Copy exactly the lines that run from the top of the listing to the line containing "o = bpy.data.objects.new('fallen_leaves', me);", both ends included, and omit the pictures.

┌──

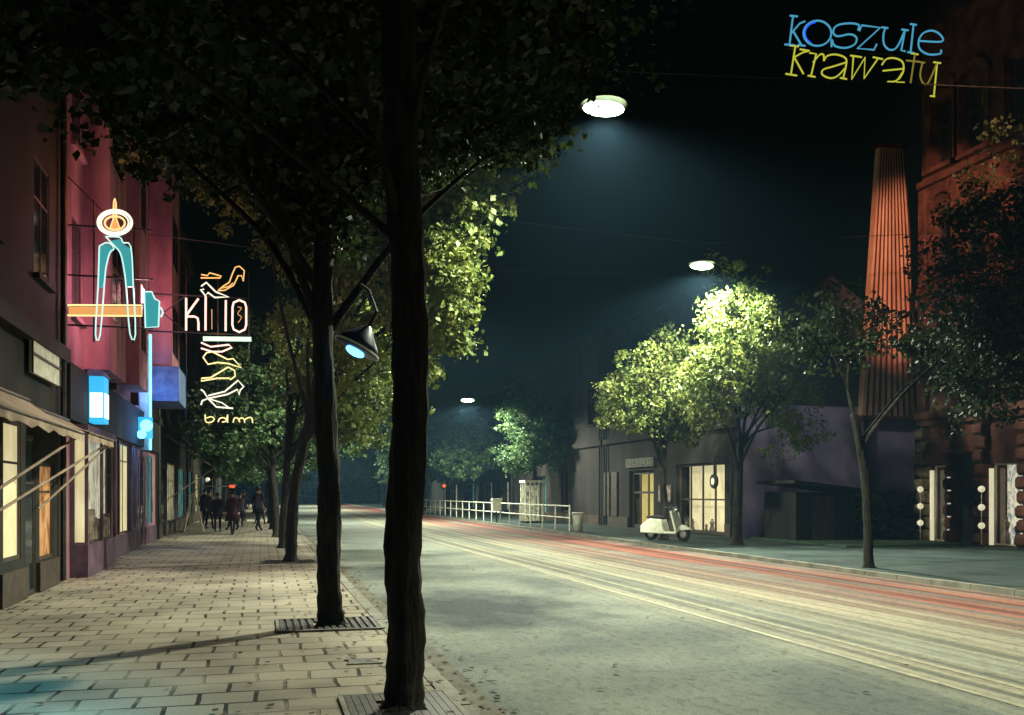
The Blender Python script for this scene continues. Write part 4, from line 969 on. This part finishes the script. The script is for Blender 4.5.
for (x_, y_, z_) in cl:
    a_ = rnd.uniform(0, 6.3); s_ = rnd.uniform(.025, .05); b_ = len(vv)
    for k_, (u_, v_) in enumerate(((-1, 0), (0, .6), (1, 0), (0, -.6))): vv.append((x_ + s_ * (u_ * math.cos(a_) - v_ * math.sin(a_)), y_ + s_ * (u_ * math.sin(a_) + v_ * math.cos(a_)), z_ + rnd.uniform(0, .018)))
    ff += [(b_, b_ + 1, b_ + 2), (b_, b_ + 2, b_ + 3)]
me.from_pydata(vv, [], ff); me.materials.append(noise_mat('dry_leaf', (.03, .022, .01), (.09, .06, .025), 3, .9, 0))
o = bpy.data.objects.new('fallen_leaves', me); COL.objects.link(o); tag(o, 'dry leaves and litter scattered over paving and road', 'leaves', None, 'stuff')

# ------------------------------------------------------------------ street lamps hung on span wires
def lamp(x, y, z, W, label, spot=112, col=(.97, 1.0, .76), wire=None, rot=(0, 0, 0), s=1.0):
    t = thing('street_lamp', (x, y, z), label, 'street lamp', 'street lamps hung over the road')
    MB().lathe((x, y, z), [(0, .22), (.05, .22), (.07, .12), (.22 * s, .07), (.40 * s, -.02), (.41 * s, -.06), (.38 * s, -.05), (.2, .02), (0, .03)], 20).build('shade', M['darkmetal'], t, True)
    MB().sphere((x, y, z - .12), .36 * s, .24 * s, .10, 10).build('bulb', M['lampglow'], t, True)
    MB().tube([(x, y, z + .2), (x, y, z + .55)], .012, 5).build('hanger', M['darkmetal'], t)
    plight(t, (x, y, z - .30), col, W, .16, 'SPOT', rot, spot, .35, 'lamp_light')
    if wire:
        n = 14; q = MB(); (ax, ay, az), (bx, by, bz) = wire
        pts = [(ax, ay, az), (x, y, z + .55), (bx, by, bz)]
        w = thing('span_wire', pts[0], 'thin wire holding the ' + label, 'wire', 'span wires'); q.tube(pts, .011, 4); q.build('wire', M['darkmetal'], w)
    return t
L = lamp(5.83, 15.8, 8.5, 6600, 'big bright street lamp highest over the road', 140, wire=((-3.5, 15.8, 9.5), (21.5, 15.8, 10.2)), s=1.05)
lamp(12.7, 26.0, 8.5, 9500, 'second street lamp just above the lit tree on the right', 158, wire=((-3.5, 26, 9.7), (21.5, 26, 10.0)), rot=(0, R(0), 0))
lamp(4.3, 30, 8.2, 6300, 'street lamp hidden behind the nearest trunk', 165, wire=((-3.5, 30, 9.3), (16.3, 31, 9.3)), s=.8)
lamp(5.2, 55, 8.2, 8000, 'distant street lamp hidden among the left trees', 150, wire=((-3.6, 55, 9.3), (16.3, 55, 9.3)), s=.8)
lamp(10.9, 51, 6.8, 7500, 'small distant street lamp above the far road', 172, wire=((-3.6, 51, 8.0), (16.3, 51, 8.0)))
lamp(6, 95, 8.5, 13600, 'tiny street lamp at the street end between the two front trunks', 150)
lamp(4.5, 125, 8.5, 13600, 'tiniest farthest street lamp', 150)
lamp(5.9, -3.5, 8.6, 5000, 'street lamp above the near road outside the picture', 104)
lamp(9.5, 5.5, 9.0, 4420, 'street lamp above the far lane outside the picture', 104)
def aim(o, frm, to): o.rotation_euler = (Vector(to) - Vector(frm)).to_track_quat('-Z', 'Y').to_euler()
t = thing('added_flood_lamp', (7.5, 6.5, 10.6), 'unseen red flood lamp added to light the corrugated stack', 'flood lamp')
MB().lathe((7.5, 6.45, 10.6), [(0, -.3), (.12, -.3), (.2, 0), (.18, .0), (.0, -.1)], 16, 'y').build('head', M['darkmetal'], t)
MB().tube([(7.5, 6.4, 10.7), (7.5, 6.4, 11.2)], .02, 5).build('hanger', M['darkmetal'], t)
o = plight(t, (7.5, 6.6, 10.6), (1, .46, .27), 34000, .12, 'SPOT', None, 16, .6); aim(o, (7.5, 6.6, 10.6), (22.8, 29, 9.6))  # added unseen red light that brightens the stack

# hooded lamp hung beside the second trunk
t = thing('hooded_lamp', (1.0, 11.6, 3.4), 'dark bell-shaped lamp shade with pale blue rim hanging beside the second trunk', 'lamp')
c = Vector(on_y(357, 348, 11.4)); rot = Matrix.Rotation(R(28), 3, 'Y')
prof = [(.03, .30), (.07, .27), (.12, .20), (.24, .08), (.28, 0), (.26, -.02), (.0, -.03)]
q = MB().lathe((0, 0, 0), prof, 24); q.v = [tuple(rot @ Vector(v) + c) for v in q.v]; q.build('shade', noise_mat('shade_blue', (.02, .03, .07), (.05, .06, .12), 4, .35, .1), t, True)
q = MB().tube([(.283 * math.cos(a_), .283 * math.sin(a_), .0) for a_ in [R(i * 15) for i in range(24)]], .012, 6, True); q.v = [tuple(rot @ Vector(v) + c) for v in q.v]; q.build('rim', M['pale'], t)
q = MB().sphere((0, 0, -.05), .12, .12, .05, 8); q.v = [tuple(rot @ Vector(v) + c) for v in q.v]; q.build('bulb', M['n_blue'], t, True)
q = MB().tube([(0, 0, .28), (0, 0, .5), (-.2, .1, .7), (-.32, .25, .75)], .02, 6); q.v = [tuple(rot @ Vector(v) + c) for v in q.v]; q.build('arm', M['darkmetal'], t)

# ------------------------------------------------------------------ small things on the far pavement
def gp(px, py):
    a, b, v = ray(px, py); t_ = -CH / v; return a * t_, b * t_
t = thing('litter_bin', (12.6, 33.5, 0), 'pale round litter bin by the far kerb', 'bin')
MB().lathe((12.6, 37.2, 0), [(0, .01), (.19, .01), (.23, .75), (.25, .78), (.23, .80), (.19, .78), (.17, .3), (0, .3)], 18).build('barrel', M['pale'], t, True)
MB().lathe((12.6, 37.2, 0), [(.245, .70), (.262, .72), (.262, .76), (.245, .785)], 18).build('rim', M['chrome'], t)
t.location = (12.6, 37.2, 0)
for ch in t.children: ch.location = (0, 0, 0); ch.data.transform(Matrix.Translation((0, 33.5 - 37.2, 0)))
t = thing('notice_box', (12.3, 50, 0), 'pale green box on a thin post beside the far road', 'box')
MB().box(12.05, 12.55, 49.9, 50.1, .62, 1.22).build('box', M['pale'], t, bevel=.02)
MB().tube([(12.3, 50, 0), (12.3, 50, .62)], .035, 8).build('post', M['darkmetal'], t)
MB().prism([(12.0, 1.223), (12.6, 1.223), (12.55, 1.30), (12.05, 1.30)], 'y', 49.85, 50.15).build('lid', M['pale'], t)
# booth
bx, by = 14.0, 49.0
t = thing('glazed_booth', (bx, by, 0), 'pale glazed booth with white vertical bars on the far pavement', 'booth')
q = MB()
for i in range(5):
    q.box(bx - .5 + i * .24, bx - .44 + i * .24, by - .5, by - .45, .1, 2.15)
for yy in (by - .2, by + .15, by + .45): q.box(bx - .5, bx - .45, yy, yy + .05, .1, 2.15); q.box(bx + .46, bx + .51, yy, yy + .05, .1, 2.15)
q.build('frame', M['pale'], t)
MB().box(bx - .55, bx + .56, by - .55, by + .55, 2.153, 2.28).build('roof', M['pale'], t)
MB().box(bx - .5, bx + .51, by - .5, by + .5, .0, .098).build('base', M['darkmetal'], t)
MB().box(bx - .44, bx + .45, by - .44, by - .43, .1, 2.15).build('pane', M['clear_glass'], t)
MB().box(bx - .3, bx + .3, by + .1, by + .2, .1, 2.0).build('lit_interior', M['win_far'], t)
# long railing put in place of a bus light trail
t = thing('trail_railing', (12.5, 55, 0), 'long pale two-bar railing put in place of a light trail along the far road', 'railing')
for z in (.55, 1.05): MB().tube([(12.5, 38, z), (12.5, 96, z)], .03, 6).build('trail_rail', M['pale'], t)
y = 38.0
while y <= 96:
    MB().tube([(12.5, y, 0), (12.5, y, 1.1)], .03, 6).build('post', M['pale'], t); y += 2.0
# red signal
t = thing('signal_lamp', (12.4, 57, 0), 'small red glowing lamp on a post beside the nearest trunk', 'signal')
MB().tube([(12.4, 66, 0), (12.4, 66, 1.9)], .04, 6).build('post', M['darkmetal'], t)
MB().box(12.2, 12.6, 65.9, 66.1, 1.9, 2.3).build('housing', M['darkmetal'], t)
MB().sphere((12.4, 65.88, 2.1), .13, .05, .13, 8).build('lens', M['redlamp'], t, True)
t.location = (12.4, 66, 0)
for ch in t.children: ch.data.transform(Matrix.Translation((0, -9, 0)))

# scooter
sx_, sy_ = 13.1, 29.4
t = thing('motor_scooter', (sx_, sy_, 0), 'pale motor scooter parked before the lit shops', 'scooter')
def whl(yc):
    w = MB().lathe((sx_ - .05, yc, .24), [(.12, 0), (.22, 0), (.24, .02), (.24, .08), (.22, .10), (.12, .10), (.12, 0)], 22, 'x').build('wheel', M['rubber'], t, True)
    MB().lathe((sx_ - .04, yc, .24), [(0, 0), (.13, 0), (.13, .08), (0, .08)], 14, 'x').build('rim', M['chrome'], w)
whl(sy_ - .62); whl(sy_ + .62)
MB().prism([(sy_ - .5, .30), (sy_ - .42, .30), (sy_ - .22, 1.0), (sy_ - .3, 1.03)], 'x', sx_ - .24, sx_ + .24).build('leg_shield', M['pale'], t, bevel=.02)
MB().prism([(sy_ - .95, .40), (sy_ - .62, .56), (sy_ - .38, .42), (sy_ - .45, .34)], 'x', sx_ - .09, sx_ + .09).build('mudguard', M['pale'], t, bevel=.03)
MB().prism([(sy_ - .45, .24), (sy_ + .2, .24), (sy_ + .95, .26), (sy_ + .95, .50), (sy_ + .6, .74), (sy_ + .12, .72), (sy_ + .0, .32), (sy_ - .45, .30)], 'x', sx_ - .19, sx_ + .19).build('body', M['pale'], t, bevel=.05)
MB().prism([(sy_ + .1, .725), (sy_ + .72, .745), (sy_ + .76, .82), (sy_ + .4, .86), (sy_ + .12, .80)], 'x', sx_ - .14, sx_ + .14).build('seat', M['rubber'], t, bevel=.03)
MB().tube([(sx_, sy_ - .3, 1.0), (sx_, sy_ - .25, 1.12)], .035, 8).tube([(sx_ - .36, sy_ - .15, 1.13), (sx_, sy_ - .25, 1.12), (sx_ + .36, sy_ - .15, 1.13)], .018, 6).build('handlebar', M['chrome'], t)
MB().sphere((sx_, sy_ - .38, 1.03), .09, .06, .09, 8).build('headlight', M['chrome'], t, True)
t.rotation_euler = (0, 0, R(35))

# trestle board on the left pavement
t = thing('folding_board', (-2.75, 41.5, 0), 'cream folding board standing open outside a far left shop', 'board')
q = MB(); 
for s_ in (-1, 1):
    q2 = MB(); q2.prism([(-2.75 + s_ * .42, 0), (-2.75 + s_ * .36, 0), (-2.75 + s_ * .005, 1.6), (-2.75 + s_ * .065, 1.6)], 'y', 41.2, 41.8)
    q2.build('panel', M['cream'], t)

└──

- Solution to the exercise -
The Blender Python script for this scene continues. Write part 4, from line 969 on. This part finishes the script. The script is for Blender 4.5.
for (x_, y_, z_) in cl:
    a_ = rnd.uniform(0, 6.3); s_ = rnd.uniform(.025, .05); b_ = len(vv)
    for k_, (u_, v_) in enumerate(((-1, 0), (0, .6), (1, 0), (0, -.6))): vv.append((x_ + s_ * (u_ * math.cos(a_) - v_ * math.sin(a_)), y_ + s_ * (u_ * math.sin(a_) + v_ * math.cos(a_)), z_ + rnd.uniform(0, .018)))
    ff += [(b_, b_ + 1, b_ + 2), (b_, b_ + 2, b_ + 3)]
me.from_pydata(vv, [], ff); me.materials.append(noise_mat('dry_leaf', (.03, .022, .01), (.09, .06, .025), 3, .9, 0))
o = bpy.data.objects.new('fallen_leaves', me); COL.objects.link(o); tag(o, 'dry leaves and litter scattered over paving and road', 'leaves', None, 'stuff')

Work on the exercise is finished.